Repeat each line exactly, leaving nothing out.

■ Data segment
= = =
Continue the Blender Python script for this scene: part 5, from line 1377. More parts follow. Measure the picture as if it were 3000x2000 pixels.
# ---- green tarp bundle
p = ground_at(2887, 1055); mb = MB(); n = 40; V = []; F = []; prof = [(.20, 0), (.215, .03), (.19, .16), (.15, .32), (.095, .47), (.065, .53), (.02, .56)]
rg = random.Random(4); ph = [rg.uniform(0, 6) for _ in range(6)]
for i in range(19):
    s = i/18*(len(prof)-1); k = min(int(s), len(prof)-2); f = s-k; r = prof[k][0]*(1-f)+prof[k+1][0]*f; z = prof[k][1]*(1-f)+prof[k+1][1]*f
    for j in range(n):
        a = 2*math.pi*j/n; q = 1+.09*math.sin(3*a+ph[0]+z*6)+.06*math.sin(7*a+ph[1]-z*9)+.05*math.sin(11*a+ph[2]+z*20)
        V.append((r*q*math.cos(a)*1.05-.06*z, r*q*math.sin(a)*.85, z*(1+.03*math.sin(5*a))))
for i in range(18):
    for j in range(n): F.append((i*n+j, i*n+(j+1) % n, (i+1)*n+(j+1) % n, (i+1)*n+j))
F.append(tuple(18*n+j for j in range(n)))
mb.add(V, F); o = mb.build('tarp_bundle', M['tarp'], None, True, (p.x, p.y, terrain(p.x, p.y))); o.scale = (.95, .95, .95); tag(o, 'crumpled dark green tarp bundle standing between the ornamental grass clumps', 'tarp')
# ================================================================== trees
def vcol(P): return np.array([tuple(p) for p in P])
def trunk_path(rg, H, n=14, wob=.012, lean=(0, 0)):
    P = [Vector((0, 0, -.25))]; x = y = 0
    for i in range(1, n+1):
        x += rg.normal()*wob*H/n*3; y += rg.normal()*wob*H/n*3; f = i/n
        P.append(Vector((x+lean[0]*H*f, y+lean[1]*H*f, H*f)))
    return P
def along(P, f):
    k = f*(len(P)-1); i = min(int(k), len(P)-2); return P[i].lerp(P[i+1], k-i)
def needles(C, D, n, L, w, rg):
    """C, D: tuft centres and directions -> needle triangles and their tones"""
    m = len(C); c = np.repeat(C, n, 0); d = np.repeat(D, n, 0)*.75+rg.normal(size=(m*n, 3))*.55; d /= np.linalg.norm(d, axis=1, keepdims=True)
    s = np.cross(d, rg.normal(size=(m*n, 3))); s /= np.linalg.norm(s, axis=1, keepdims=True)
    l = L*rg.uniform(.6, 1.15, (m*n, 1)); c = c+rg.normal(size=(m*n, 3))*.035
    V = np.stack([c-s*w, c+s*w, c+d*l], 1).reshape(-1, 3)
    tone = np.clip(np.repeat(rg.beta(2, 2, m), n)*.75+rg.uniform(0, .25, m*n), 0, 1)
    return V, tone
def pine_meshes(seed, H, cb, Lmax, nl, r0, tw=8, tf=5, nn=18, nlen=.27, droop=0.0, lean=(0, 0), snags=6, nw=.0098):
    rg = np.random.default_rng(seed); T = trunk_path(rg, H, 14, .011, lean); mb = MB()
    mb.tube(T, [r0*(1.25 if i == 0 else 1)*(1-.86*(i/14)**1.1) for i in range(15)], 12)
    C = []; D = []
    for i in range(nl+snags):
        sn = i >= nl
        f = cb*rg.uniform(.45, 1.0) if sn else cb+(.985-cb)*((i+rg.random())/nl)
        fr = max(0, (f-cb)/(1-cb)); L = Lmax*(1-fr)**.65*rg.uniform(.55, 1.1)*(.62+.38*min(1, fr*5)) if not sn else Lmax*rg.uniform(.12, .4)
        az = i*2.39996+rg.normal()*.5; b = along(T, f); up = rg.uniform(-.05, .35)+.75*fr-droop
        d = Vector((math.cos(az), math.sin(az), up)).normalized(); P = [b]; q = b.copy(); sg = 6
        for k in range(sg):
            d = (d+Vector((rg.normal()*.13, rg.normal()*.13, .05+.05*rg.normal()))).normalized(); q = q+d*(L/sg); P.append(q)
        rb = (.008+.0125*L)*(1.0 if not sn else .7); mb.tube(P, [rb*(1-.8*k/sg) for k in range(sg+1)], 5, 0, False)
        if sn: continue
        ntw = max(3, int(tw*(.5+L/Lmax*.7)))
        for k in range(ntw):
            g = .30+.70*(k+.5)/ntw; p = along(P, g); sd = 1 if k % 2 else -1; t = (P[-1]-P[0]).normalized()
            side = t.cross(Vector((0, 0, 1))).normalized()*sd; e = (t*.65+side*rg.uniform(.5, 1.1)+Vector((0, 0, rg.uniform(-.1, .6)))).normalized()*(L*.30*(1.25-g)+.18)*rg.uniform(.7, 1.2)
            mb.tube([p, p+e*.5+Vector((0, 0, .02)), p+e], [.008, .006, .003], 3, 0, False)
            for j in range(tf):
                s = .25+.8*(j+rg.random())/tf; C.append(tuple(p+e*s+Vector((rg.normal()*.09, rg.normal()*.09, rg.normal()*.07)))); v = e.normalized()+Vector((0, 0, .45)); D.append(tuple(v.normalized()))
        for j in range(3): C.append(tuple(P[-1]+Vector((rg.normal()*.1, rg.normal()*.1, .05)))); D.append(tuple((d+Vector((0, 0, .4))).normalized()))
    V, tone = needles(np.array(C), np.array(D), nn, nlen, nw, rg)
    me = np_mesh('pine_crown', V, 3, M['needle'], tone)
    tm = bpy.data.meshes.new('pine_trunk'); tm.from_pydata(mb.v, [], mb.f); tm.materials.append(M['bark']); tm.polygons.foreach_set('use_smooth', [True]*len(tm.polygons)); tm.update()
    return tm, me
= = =
■ Result for this task
Continue the Blender Python script for this scene: part 5, from line 1377. More parts follow. Measure the picture as if it were 3000x2000 pixels.
# ---- green tarp bundle
p = ground_at(2887, 1055); mb = MB(); n = 40; V = []; F = []; prof = [(.20, 0), (.215, .03), (.19, .16), (.15, .32), (.095, .47), (.065, .53), (.02, .56)]
rg = random.Random(4); ph = [rg.uniform(0, 6) for _ in range(6)]
for i in range(19):
    s = i/18*(len(prof)-1); k = min(int(s), len(prof)-2); f = s-k; r = prof[k][0]*(1-f)+prof[k+1][0]*f; z = prof[k][1]*(1-f)+prof[k+1][1]*f
    for j in range(n):
        a = 2*math.pi*j/n; q = 1+.09*math.sin(3*a+ph[0]+z*6)+.06*math.sin(7*a+ph[1]-z*9)+.05*math.sin(11*a+ph[2]+z*20)
        V.append((r*q*math.cos(a)*1.05-.06*z, r*q*math.sin(a)*.85, z*(1+.03*math.sin(5*a))))
for i in range(18):
    for j in range(n): F.append((i*n+j, i*n+(j+1) % n, (i+1)*n+(j+1) % n, (i+1)*n+j))
F.append(tuple(18*n+j for j in range(n)))
mb.add(V, F); o = mb.build('tarp_bundle', M['tarp'], None, True, (p.x, p.y, terrain(p.x, p.y))); o.scale = (.95, .95, .95); tag(o, 'crumpled dark green tarp bundle standing between the ornamental grass clumps', 'tarp')
# ================================================================== trees
def vcol(P): return np.array([tuple(p) for p in P])
def trunk_path(rg, H, n=14, wob=.012, lean=(0, 0)):
    P = [Vector((0, 0, -.25))]; x = y = 0
    for i in range(1, n+1):
        x += rg.normal()*wob*H/n*3; y += rg.normal()*wob*H/n*3; f = i/n
        P.append(Vector((x+lean[0]*H*f, y+lean[1]*H*f, H*f)))
    return P
def along(P, f):
    k = f*(len(P)-1); i = min(int(k), len(P)-2); return P[i].lerp(P[i+1], k-i)
def needles(C, D, n, L, w, rg):
    """C, D: tuft centres and directions -> needle triangles and their tones"""
    m = len(C); c = np.repeat(C, n, 0); d = np.repeat(D, n, 0)*.75+rg.normal(size=(m*n, 3))*.55; d /= np.linalg.norm(d, axis=1, keepdims=True)
    s = np.cross(d, rg.normal(size=(m*n, 3))); s /= np.linalg.norm(s, axis=1, keepdims=True)
    l = L*rg.uniform(.6, 1.15, (m*n, 1)); c = c+rg.normal(size=(m*n, 3))*.035
    V = np.stack([c-s*w, c+s*w, c+d*l], 1).reshape(-1, 3)
    tone = np.clip(np.repeat(rg.beta(2, 2, m), n)*.75+rg.uniform(0, .25, m*n), 0, 1)
    return V, tone
def pine_meshes(seed, H, cb, Lmax, nl, r0, tw=8, tf=5, nn=18, nlen=.27, droop=0.0, lean=(0, 0), snags=6, nw=.0098):
    rg = np.random.default_rng(seed); T = trunk_path(rg, H, 14, .011, lean); mb = MB()
    mb.tube(T, [r0*(1.25 if i == 0 else 1)*(1-.86*(i/14)**1.1) for i in range(15)], 12)
    C = []; D = []
    for i in range(nl+snags):
        sn = i >= nl
        f = cb*rg.uniform(.45, 1.0) if sn else cb+(.985-cb)*((i+rg.random())/nl)
        fr = max(0, (f-cb)/(1-cb)); L = Lmax*(1-fr)**.65*rg.uniform(.55, 1.1)*(.62+.38*min(1, fr*5)) if not sn else Lmax*rg.uniform(.12, .4)
        az = i*2.39996+rg.normal()*.5; b = along(T, f); up = rg.uniform(-.05, .35)+.75*fr-droop
        d = Vector((math.cos(az), math.sin(az), up)).normalized(); P = [b]; q = b.copy(); sg = 6
        for k in range(sg):
            d = (d+Vector((rg.normal()*.13, rg.normal()*.13, .05+.05*rg.normal()))).normalized(); q = q+d*(L/sg); P.append(q)
        rb = (.008+.0125*L)*(1.0 if not sn else .7); mb.tube(P, [rb*(1-.8*k/sg) for k in range(sg+1)], 5, 0, False)
        if sn: continue
        ntw = max(3, int(tw*(.5+L/Lmax*.7)))
        for k in range(ntw):
            g = .30+.70*(k+.5)/ntw; p = along(P, g); sd = 1 if k % 2 else -1; t = (P[-1]-P[0]).normalized()
            side = t.cross(Vector((0, 0, 1))).normalized()*sd; e = (t*.65+side*rg.uniform(.5, 1.1)+Vector((0, 0, rg.uniform(-.1, .6)))).normalized()*(L*.30*(1.25-g)+.18)*rg.uniform(.7, 1.2)
            mb.tube([p, p+e*.5+Vector((0, 0, .02)), p+e], [.008, .006, .003], 3, 0, False)
            for j in range(tf):
                s = .25+.8*(j+rg.random())/tf; C.append(tuple(p+e*s+Vector((rg.normal()*.09, rg.normal()*.09, rg.normal()*.07)))); v = e.normalized()+Vector((0, 0, .45)); D.append(tuple(v.normalized()))
        for j in range(3): C.append(tuple(P[-1]+Vector((rg.normal()*.1, rg.normal()*.1, .05)))); D.append(tuple((d+Vector((0, 0, .4))).normalized()))
    V, tone = needles(np.array(C), np.array(D), nn, nlen, nw, rg)
    me = np_mesh('pine_crown', V, 3, M['needle'], tone)
    tm = bpy.data.meshes.new('pine_trunk'); tm.from_pydata(mb.v, [], mb.f); tm.materials.append(M['bark']); tm.polygons.foreach_set('use_smooth', [True]*len(tm.polygons)); tm.update()
    return tm, me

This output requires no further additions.